O Sr. Raúl, casado com a Sra. Ester, vai, como é normal, para os terrenos dele tratar dos afazeres agrícolas. Numa dessas idas aconteceu algo atípico: “queres ver pá, íamos para as Lugueirinhas (lugar em Vila Mendo; pensamos ser este o sítio para onde se dirigiam) no carro do burro e ela sempre a bater no burro. Sabes, ia com a pressa, como sempre… aquela parece que tem fogo no rabo, num pára, sempre a trabalhar; eu se fosse da ideia dela pá, já tínhamos volto Vila Mendo ao contrário, eu que não tou p´ra isso… se calhar pá… Oh pá, eu já tava a ver o caso mal parado e pensei- o Raúl tem de descer do carro. Cheguei-me ao pé dela e disse-lhe- Ouve lá, pára aí o carro que eu preciso de ir urinar, tu vai andando que eu já lá vou ter. Oh pá... o burro parecia um tiro por o caminho afóra. Nem de propósito, na curva a seguir o carro do burro passou por uma pedra e com a velocidade que ia virou-se. Quando lá cheguei, lá tava a Ester tombada debaixo do carro do burro; Cheguei-me ao pé dela e perguntei-lhe- Ouve lá pá, magoaste-te?- Não- Então foi-te bem feita!..”

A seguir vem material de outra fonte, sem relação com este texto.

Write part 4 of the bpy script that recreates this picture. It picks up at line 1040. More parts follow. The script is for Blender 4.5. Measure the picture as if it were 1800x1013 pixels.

Conta isto bebendo de lampejo um trago de vinho e enquanto acende mais um cigarro, de enrolar... na boca, o cigarro, percorre-a incessantemente deixando-o todo molhado, consumindo-se praticamente sozinho e as piriscas… as piriscas, senhor, vão, invariavelmente, parar ao chão. Toda a postura, toda a entoação das palavras, diríamos mesmo todo ritual que configura todo o contar das suas “aventuras”... são manifestamente impossíveis de descrever, contudo vamos contar mais uma… ou se calhar não… fica para a próxima “estória da Terra”!